As the Carnival 2026 season heats up and the year’s new soca tunes hit the airwaves, the Bocas Lit Fest will launch a new series of “Kaiso Conversations” focused on the art of calypso songwriting, with a special event featuring musical icon David Rudder.
On Tuesday, January 20, Rudder will join music critic and writer Nigel A Campbell on stage at the popular Kafe Blue venue on Wrightson Road, Port-of-Spain, for a conversation focused on calypso lyrics, creative traditions and influences, and the literary aspects of the calypsonian’s art.
The event doubles as a special fundraiser for the Bocas Lit Fest, whose year-round work promotes and develops writers and readers of all ages and genres across T&T and the wider Caribbean.
The focus on calypso is no departure for the Bocas Lit Fest, with the national musical artform featured in numerous events over the years, including the eagerly anticipated Extempo Debate at the annual festival in April.
“We always insist Bocas is about words, stories, and ideas,” says festival director Nicholas Laughlin, “in all forms and genres. T&T’s best calypsonians have always been cultural critics, political commentators, and political philosophers, and calypso lyrics are some of the most enduring works in our literary heritage. David Rudder is undoubtedly a master of the artform, and this will be a rare opportunity to hear him explore what really lies at the heart of calypso writing, past, present, and future.”
This “Kaiso Conversation” is intended as the first in a series, conceptualised by music writer Nigel A Campbell in partnership with the Bocas Lit Fest.

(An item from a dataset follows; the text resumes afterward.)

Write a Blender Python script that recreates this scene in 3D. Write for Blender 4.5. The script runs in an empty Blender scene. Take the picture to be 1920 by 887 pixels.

“Derek Walcott mockingly wrote, ‘The intellectuals … apotheosized the folk form, insisting that calypsos were poems,’” explains Campbell. “These conversations are inspired by the critical work of Professor Gordon Rohlehr, whose work pushes back on that Walcottian idea. David Rudder and other calypsonians figure in the conversations of important writers from the Caribbean, like our Nobel laureates, who have written on calypso. VS Naipaul wrote, ‘Wit and verbal conceits are fundamental; without them no song, however good the music ... can be judged a calypso.’ Bob Dylan proved that lyrics are worthy of a Nobel Prize. So are our calypsonians’ oeuvre.”